Each Unit consists of (i) one common share of the Company (each, a “Common Share“) and (ii) one common share purchase warrant (each, a “Warrant“). Each whole Warrant will be exercisable for a period of 60 months from the date of closing and will entitle the holder thereof to purchase one additional Common Share (each, a “Warrant Share“) at an exercise price of $0.70 per Warrant Share. 

The Company intends to use the net proceeds raised from the LIFE Offering for inventory production for its mustard-derived organic biofertility product TerraSanteTM and working capital and general corporate purposes.

The Units sold pursuant to the LIFE Offering were offered in Canada pursuant to the listed issuer financing exemption from the prospectus requirement available under Part 5A of National Instrument 45-106 – Prospectus Exemptions as modified by Coordinated Blanket Order 45-935 Exemptions from Certain Conditions of the Listed Issuer Financing Exemption, in the United States pursuant to available exemptions from the registration requirements of the United States Securities Act of 1933 (the “1933 Act“), as amended, and in certain other jurisdictions outside of Canada and the United States provided that no prospectus filing or comparable obligation arises in such other jurisdiction. Subject to the rules and policies of the TSX Venture Exchange (the “TSXV“), the securities issuable from the sale of Units to Canadian resident subscribers will not be subject to a hold period under applicable Canadian securities laws. Insiders and certain consultants that participated in the LIFE Offering are subject to a four-month hold period pursuant to applicable policies of the TSXV. The LIFE Offering remains subject to final approval of the TSXV.

As consideration for services, certain eligible finders received: (i) an aggregate cash fee equal to $110,865, being 6.0% of the gross proceeds of the LIFE Offering from investors introduced to the Company by such finders; and (ii) 221,730 non-transferable Common Share purchase warrants (the “Finder’s Warrants“), being 6.0% of the aggregate number of Units sold to investors introduced to the Company by the finder. Each Finder’s Warrant entitles its holder to purchase one Common Share (a “Finder Warrant Share“) at a price of $0.70 per Finder Warrant Share for a 60-month period. The Finder Warrants and any Finder Warrant Shares issuable upon exercise thereof are subject to a statutory hold period expiring four months and one day following the date of issue in accordance with applicable Canada securities laws.

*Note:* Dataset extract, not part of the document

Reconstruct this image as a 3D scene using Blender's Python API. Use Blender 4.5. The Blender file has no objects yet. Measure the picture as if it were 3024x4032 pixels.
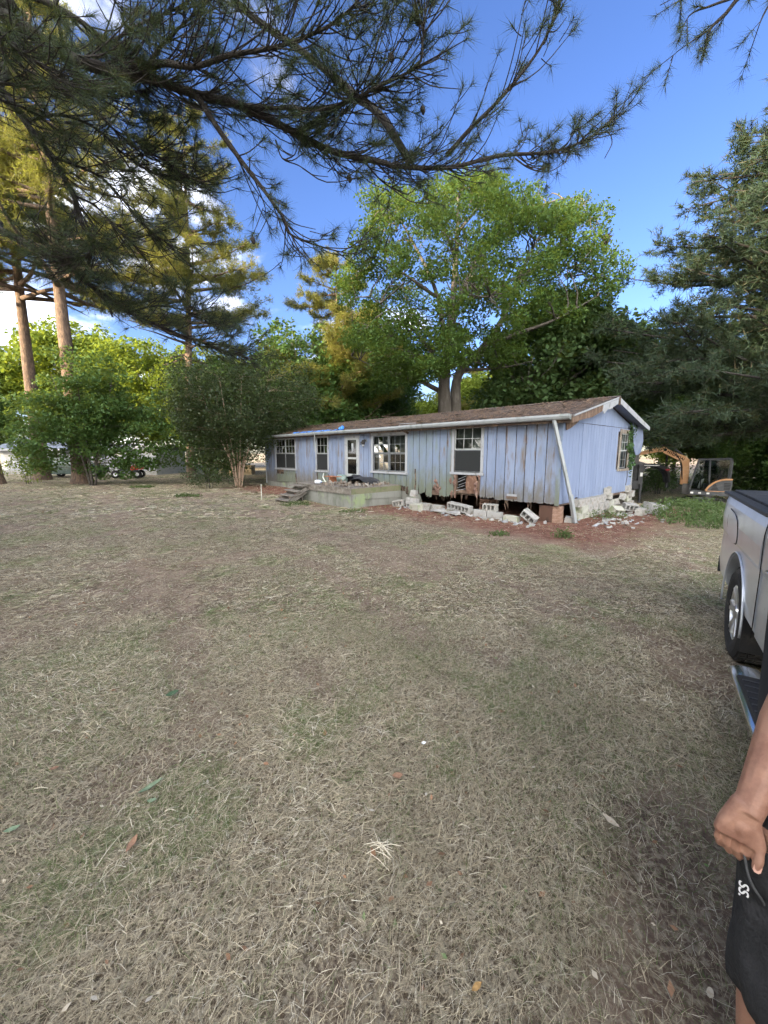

This news release does not constitute an offer to sell or a solicitation of an offer to buy nor shall there be any sale of any of the securities in the United States or in any jurisdiction in which such offer, solicitation or sale would be unlawful. The securities have not been and will not be registered under the 1933 Act, or any state securities laws and may not be offered or sold within the United States or to, or for account or benefit of, U.S. Persons (as defined in Regulation S under the 1933 Act) unless registered under the 1933 Act and applicable state securities laws, or an exemption from such registration requirements is available.